In retrospect, the flaws in the thinking are obvious. A faulty MCAS resembles runaway trim in the way that a slow hydraulic leak resembles a broken hydraulic hose. A faulty MCAS and a short in the electric trim do both eventually result in a fully trimmed down plane, but the way you get there and the clues that you get on the way are quite different. A runaway trim will not stop running away when the pilot clicks on the trim button and then start again five seconds later unless something fairly complex is happening electrically.

Additionally, having to turn off the entire electric trim system to disable MCAS is like having to turn off hydraulic brake assist and power steering in your car to disable a faulty autonomous driving system (especially one about which you have not told the drivers!)

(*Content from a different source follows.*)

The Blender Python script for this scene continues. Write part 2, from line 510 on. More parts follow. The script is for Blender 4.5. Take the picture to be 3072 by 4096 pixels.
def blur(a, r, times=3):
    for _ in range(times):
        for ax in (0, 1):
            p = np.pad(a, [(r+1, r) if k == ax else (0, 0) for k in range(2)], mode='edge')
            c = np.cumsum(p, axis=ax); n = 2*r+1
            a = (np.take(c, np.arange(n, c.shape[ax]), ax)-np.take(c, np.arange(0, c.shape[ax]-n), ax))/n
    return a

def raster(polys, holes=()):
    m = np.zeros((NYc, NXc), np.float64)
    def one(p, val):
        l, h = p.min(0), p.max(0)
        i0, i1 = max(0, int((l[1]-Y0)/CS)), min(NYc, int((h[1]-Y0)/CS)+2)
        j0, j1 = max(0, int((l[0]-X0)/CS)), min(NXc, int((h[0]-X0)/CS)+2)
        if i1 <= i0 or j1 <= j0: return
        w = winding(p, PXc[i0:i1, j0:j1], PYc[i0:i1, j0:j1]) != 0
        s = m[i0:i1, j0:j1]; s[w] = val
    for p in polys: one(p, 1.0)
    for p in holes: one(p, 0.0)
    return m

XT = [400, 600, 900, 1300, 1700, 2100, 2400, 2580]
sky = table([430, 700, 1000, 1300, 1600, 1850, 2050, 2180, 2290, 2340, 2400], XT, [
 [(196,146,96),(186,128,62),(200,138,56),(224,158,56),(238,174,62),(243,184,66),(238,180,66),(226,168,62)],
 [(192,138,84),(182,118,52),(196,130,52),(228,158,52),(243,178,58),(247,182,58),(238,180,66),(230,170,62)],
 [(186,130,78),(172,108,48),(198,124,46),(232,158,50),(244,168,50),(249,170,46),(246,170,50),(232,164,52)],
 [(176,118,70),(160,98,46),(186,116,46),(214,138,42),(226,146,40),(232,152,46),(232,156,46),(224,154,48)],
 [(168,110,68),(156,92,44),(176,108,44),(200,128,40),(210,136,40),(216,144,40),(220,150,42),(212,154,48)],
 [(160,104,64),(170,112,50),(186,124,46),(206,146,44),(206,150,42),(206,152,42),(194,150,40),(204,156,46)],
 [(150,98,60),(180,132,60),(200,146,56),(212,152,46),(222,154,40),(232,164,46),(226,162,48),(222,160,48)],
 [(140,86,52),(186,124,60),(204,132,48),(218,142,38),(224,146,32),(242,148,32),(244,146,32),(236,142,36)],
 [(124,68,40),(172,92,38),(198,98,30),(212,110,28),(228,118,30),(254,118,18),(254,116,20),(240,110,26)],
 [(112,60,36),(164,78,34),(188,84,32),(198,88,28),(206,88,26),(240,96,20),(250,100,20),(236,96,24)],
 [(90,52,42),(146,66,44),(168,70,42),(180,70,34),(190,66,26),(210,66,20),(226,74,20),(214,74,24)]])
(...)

So far there has been nothing to indicate that the four pilots involved in the crash were particularly unskillful. Obviously it is in Boeing's interest to appeal to ethnocentrism (bad pilots, bad maintenance) but the fact that these were practically new planes points the finger right at the manufacturer. Do we honestly think that, say, the pilots of Colgan Air would have been able to respond any more successfully to this challenge?